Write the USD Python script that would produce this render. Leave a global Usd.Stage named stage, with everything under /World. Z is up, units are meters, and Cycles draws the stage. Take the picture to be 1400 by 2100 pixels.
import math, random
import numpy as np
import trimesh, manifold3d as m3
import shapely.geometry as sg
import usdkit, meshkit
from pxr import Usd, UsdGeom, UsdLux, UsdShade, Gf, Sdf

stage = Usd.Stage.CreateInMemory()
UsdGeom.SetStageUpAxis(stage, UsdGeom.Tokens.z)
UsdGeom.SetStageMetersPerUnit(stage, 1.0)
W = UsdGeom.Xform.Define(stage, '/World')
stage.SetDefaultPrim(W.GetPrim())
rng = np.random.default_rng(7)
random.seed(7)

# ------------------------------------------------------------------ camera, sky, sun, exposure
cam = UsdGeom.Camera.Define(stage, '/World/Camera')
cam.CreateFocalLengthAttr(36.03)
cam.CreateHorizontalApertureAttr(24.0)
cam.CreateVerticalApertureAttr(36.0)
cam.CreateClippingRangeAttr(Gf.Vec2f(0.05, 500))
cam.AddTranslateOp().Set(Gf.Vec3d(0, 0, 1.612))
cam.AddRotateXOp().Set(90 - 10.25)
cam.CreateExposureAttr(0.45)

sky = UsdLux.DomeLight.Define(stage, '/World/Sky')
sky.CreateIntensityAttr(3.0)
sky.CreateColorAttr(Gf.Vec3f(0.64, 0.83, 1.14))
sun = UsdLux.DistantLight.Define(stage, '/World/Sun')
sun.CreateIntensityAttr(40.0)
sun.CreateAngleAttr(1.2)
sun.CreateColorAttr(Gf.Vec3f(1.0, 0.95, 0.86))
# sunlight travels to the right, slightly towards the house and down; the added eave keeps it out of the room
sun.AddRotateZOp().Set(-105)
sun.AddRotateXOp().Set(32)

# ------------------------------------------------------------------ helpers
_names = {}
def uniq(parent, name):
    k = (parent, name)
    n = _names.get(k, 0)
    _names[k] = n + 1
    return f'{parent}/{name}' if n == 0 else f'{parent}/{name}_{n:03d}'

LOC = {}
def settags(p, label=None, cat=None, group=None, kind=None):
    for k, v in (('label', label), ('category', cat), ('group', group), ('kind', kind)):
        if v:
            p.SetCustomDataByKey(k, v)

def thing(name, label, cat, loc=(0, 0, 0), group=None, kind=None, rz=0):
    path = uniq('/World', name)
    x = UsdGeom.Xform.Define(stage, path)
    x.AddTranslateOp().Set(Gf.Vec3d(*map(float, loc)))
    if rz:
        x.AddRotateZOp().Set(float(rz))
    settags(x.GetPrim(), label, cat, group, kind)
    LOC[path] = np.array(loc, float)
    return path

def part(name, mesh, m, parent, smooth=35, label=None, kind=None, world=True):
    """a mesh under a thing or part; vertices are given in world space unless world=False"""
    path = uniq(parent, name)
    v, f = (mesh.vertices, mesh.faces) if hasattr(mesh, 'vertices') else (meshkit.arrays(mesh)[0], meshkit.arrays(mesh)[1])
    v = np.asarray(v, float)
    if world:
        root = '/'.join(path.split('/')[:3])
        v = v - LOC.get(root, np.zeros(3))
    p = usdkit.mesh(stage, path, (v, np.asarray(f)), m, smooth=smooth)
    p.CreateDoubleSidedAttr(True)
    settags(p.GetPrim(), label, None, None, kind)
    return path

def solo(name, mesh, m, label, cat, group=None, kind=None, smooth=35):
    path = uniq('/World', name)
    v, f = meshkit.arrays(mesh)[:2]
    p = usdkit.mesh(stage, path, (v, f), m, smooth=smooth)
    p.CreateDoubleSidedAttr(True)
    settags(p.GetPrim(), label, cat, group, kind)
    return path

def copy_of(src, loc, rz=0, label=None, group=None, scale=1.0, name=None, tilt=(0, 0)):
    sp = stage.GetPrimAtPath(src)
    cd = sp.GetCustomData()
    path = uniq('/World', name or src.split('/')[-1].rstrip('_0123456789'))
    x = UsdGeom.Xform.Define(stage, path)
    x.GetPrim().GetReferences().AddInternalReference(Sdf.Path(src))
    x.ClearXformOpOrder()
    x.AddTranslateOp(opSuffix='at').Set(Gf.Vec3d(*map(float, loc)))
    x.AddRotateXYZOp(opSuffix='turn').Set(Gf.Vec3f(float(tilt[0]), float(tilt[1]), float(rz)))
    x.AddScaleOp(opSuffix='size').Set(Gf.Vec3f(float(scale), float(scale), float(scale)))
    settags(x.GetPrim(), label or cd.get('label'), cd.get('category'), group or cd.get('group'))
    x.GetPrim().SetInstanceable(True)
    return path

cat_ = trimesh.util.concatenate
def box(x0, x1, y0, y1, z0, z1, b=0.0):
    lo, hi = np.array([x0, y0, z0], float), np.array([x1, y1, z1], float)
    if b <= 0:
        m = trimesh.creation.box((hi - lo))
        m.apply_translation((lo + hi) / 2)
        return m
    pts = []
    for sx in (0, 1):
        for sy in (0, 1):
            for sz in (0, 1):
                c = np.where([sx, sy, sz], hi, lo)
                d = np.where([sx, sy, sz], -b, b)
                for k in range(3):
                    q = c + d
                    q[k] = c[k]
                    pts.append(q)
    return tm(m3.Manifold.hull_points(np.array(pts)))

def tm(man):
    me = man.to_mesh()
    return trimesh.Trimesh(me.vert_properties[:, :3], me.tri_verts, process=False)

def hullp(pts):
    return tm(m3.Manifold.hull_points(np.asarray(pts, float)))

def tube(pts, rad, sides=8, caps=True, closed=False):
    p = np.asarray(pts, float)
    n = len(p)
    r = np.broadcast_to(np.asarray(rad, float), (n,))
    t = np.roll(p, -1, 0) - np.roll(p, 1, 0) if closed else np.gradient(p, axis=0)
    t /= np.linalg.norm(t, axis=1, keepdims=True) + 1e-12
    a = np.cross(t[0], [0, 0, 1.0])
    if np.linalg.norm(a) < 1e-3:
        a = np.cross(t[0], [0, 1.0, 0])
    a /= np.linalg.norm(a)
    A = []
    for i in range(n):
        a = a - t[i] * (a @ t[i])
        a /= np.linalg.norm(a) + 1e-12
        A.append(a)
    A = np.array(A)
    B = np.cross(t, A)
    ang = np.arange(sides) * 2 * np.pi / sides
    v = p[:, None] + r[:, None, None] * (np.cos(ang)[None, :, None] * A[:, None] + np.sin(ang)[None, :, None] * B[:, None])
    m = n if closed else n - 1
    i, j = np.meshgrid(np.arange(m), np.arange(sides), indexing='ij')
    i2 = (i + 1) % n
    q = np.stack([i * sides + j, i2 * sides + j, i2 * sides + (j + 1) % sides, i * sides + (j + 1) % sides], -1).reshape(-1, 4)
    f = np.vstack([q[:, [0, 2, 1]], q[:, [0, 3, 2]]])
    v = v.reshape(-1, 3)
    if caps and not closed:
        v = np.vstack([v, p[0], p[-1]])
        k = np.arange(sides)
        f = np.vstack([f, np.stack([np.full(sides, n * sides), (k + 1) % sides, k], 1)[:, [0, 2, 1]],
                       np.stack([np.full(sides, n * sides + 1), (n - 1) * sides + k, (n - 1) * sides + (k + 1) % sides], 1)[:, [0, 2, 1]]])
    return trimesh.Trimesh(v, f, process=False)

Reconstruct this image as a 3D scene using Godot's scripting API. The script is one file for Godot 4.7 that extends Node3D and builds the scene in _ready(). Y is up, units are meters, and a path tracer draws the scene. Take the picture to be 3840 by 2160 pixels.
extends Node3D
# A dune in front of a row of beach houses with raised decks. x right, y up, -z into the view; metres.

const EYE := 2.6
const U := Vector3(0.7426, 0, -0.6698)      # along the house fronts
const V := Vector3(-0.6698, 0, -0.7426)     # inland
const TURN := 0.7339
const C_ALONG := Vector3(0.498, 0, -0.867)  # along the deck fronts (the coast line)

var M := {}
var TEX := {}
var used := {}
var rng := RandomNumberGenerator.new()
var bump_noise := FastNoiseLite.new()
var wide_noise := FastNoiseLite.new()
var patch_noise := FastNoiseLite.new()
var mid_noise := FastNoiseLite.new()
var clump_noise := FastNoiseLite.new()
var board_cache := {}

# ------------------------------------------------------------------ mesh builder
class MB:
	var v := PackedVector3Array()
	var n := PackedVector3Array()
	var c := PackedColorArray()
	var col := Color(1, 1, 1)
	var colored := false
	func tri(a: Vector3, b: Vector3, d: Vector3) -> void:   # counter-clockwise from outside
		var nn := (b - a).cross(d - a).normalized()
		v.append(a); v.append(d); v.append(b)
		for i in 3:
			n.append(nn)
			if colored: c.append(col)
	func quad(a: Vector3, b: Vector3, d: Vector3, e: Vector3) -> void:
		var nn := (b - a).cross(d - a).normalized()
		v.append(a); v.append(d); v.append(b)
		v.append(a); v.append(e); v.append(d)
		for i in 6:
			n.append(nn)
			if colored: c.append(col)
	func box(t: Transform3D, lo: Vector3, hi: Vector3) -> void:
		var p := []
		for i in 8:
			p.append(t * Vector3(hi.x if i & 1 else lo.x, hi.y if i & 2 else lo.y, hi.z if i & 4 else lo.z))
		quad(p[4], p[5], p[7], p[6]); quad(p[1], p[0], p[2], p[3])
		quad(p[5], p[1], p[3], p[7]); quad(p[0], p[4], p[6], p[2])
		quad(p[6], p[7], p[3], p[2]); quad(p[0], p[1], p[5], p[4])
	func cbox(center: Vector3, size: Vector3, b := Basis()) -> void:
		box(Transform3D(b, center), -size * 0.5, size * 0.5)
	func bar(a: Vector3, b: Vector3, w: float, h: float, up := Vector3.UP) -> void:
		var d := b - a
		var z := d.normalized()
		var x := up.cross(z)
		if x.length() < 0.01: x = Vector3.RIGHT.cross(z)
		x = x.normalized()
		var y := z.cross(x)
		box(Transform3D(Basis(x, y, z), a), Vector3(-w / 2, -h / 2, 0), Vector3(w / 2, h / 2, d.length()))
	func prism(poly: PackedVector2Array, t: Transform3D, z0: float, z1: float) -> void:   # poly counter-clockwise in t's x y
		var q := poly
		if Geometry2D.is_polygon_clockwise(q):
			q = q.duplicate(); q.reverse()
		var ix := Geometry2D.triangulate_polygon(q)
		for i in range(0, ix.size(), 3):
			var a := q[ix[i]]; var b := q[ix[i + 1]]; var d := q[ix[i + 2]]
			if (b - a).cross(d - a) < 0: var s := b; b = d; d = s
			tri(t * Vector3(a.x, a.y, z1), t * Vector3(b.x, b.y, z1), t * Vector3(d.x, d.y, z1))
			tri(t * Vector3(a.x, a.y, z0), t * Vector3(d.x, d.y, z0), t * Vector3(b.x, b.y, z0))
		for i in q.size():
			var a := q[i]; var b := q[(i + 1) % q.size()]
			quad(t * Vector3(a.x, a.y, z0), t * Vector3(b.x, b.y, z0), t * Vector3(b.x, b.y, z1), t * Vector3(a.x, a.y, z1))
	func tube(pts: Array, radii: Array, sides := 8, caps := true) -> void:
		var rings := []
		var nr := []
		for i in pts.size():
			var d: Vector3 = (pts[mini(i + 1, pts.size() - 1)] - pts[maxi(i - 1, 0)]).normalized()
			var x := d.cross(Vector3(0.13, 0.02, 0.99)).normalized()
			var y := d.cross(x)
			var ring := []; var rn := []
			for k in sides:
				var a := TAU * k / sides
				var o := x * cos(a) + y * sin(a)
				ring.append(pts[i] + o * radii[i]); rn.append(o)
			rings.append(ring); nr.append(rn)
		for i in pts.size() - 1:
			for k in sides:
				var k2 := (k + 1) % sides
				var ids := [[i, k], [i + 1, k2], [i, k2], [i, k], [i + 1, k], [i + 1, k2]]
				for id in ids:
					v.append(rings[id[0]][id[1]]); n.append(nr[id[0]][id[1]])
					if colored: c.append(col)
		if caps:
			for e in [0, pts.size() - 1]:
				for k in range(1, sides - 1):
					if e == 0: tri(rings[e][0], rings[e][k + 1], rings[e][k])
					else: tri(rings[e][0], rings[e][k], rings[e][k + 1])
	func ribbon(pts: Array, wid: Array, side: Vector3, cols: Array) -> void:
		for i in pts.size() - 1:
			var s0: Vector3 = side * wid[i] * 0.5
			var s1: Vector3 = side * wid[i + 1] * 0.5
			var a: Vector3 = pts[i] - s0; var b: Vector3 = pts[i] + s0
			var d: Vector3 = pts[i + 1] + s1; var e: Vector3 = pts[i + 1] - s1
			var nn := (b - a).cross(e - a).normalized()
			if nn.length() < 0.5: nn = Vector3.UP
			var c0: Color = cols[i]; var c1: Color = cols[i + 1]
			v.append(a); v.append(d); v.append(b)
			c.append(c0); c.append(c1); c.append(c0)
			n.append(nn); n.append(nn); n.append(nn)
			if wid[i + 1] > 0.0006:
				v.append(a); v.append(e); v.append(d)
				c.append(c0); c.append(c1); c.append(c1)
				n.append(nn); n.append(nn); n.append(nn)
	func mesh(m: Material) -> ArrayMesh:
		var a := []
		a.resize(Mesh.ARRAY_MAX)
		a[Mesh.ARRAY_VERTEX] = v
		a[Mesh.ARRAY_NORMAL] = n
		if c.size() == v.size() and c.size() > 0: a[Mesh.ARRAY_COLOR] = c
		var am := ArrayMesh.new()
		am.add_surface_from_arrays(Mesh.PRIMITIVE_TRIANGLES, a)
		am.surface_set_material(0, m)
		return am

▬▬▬

• _Task details_
Everything from the first line above through the line that contains "from pxr import" should be duplicated exactly, please, and nothing beyond it.

• _Solution for this task_
Write the USD Python script that would produce this render. Leave a global Usd.Stage named stage, with everything under /World. Z is up, units are meters, and Cycles draws the stage. Take the picture to be 1400 by 2100 pixels.
import math, random
import numpy as np
import trimesh, manifold3d as m3
import shapely.geometry as sg
import usdkit, meshkit
from pxr import Usd, UsdGeom, UsdLux, UsdShade, Gf, Sdf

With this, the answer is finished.